Os dados recolhidos referem que 41% dos livros censurados incluem “protagonistas ou personagens secundários proeminentes” não-brancos, 22% “abordam diretamente temas de raça e racismo”, 33% “tocam especificamente em temas LGBTQ+”, 16% “são livros de história ou biografias” e 9% encaram “especificamente temas relacionados com direitos e ativismo”.

Os livros mais visados pelas proibições, segundo a PEN America, são:

  • “Gender Queer: A Memoir” de Maia Kobabe (30 distritos)
  • “All Boys Aren’t Blue” de George M. Johnson (21 distritos)
  • “Lawn Boy” de Jonathan Evison (16 distritos)
  • “Out of Darkness” de Ashley Hope Pérez (16 distritos)
  • "The Bluest Eye” de Toni Morrison (12 distritos)
  • “Beyond Magenta: Transgender Teens Speak Out” de Susan Kuklin (11 distritos)

A estes seis somam-se “The Hate U Give”, de Angie Thomas, “The Absolutely True Diary of a Part-Time Indian”, de Sherman Alexie, “Me and Earl and the Dying Girl”, de Jesse Andrews, e “This Book is Gay”, de Juno Dawson.

“Estamos a assistir ao apagamento de tópicos que só recentemente começaram a encaminhar-nos para um avanço da inclusão”, denuncia Friedman.

Morrison, laureada com o Nobel da Literatura em 1993, não é o único nome mundialmente famoso a ser alvo de censura. Em janeiro, foi noticiado que o distrito escolar do condado de McMinn, no Tennessee, optou por proibir a banda desenhada “Maus”, de Art Spiegelman, que relata as lembranças do seu pai, sobrevivente do Holocausto, no qual os judeus são representados por ratos e os nazis por gatos.

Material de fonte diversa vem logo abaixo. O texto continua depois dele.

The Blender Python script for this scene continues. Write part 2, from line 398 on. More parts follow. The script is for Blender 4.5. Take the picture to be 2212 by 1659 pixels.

Premiada com um Pulitzer em 1992, o primeiro para uma banda desenhada, o seu conteúdo foi considerado "vulgar e impróprio" para alunos do ensino médio — o equivalente aos 2.º e 3.º ciclos do ensino básico de Portugal —, segundo a Junta Escolar do condado de McMinn no Tennessee, que votou em 10 de janeiro para eliminá-lo do currículo até que outro livro sobre o Holocausto fosse encontrado.

A decisão foi apenas mais uma no contexto de questionamento dos currículos escolares em estados conservadores e que extravasa a mera proibição de livros, estendendo-se ao que os professores norte-americanos podem ou não dizer nas escolas.

O caso mais mediático é o da Flórida, onde foi aprovada um lei que proíbe ensino sobre orientação sexual nas escolas. "Garantiremos que os pais podem mandar os seus filhos para a escola para receberem educação e não doutrinação", afirmou Ron DeSantis, o governador do estado, numa sala de aula numa escola em Spring Hill, onde decidiu assinar a legislação, que ficou conhecida como lei "Don't say gay" ("Não diga 'gay'").

Esta lei seguiu-se a uma outra que permite restringir as escolhas de livros para as bibliotecas das escolas básicas na Flórida.

Estas tentativas de censurar livros com estas temáticas em específico, porém, podem estar a ter um evento inverso. Segundo o jornal The Guardian, estas proibições estão a levar à proliferação de clubes de leitura de livros banidos pelo país e à venda em grande número destes títulos.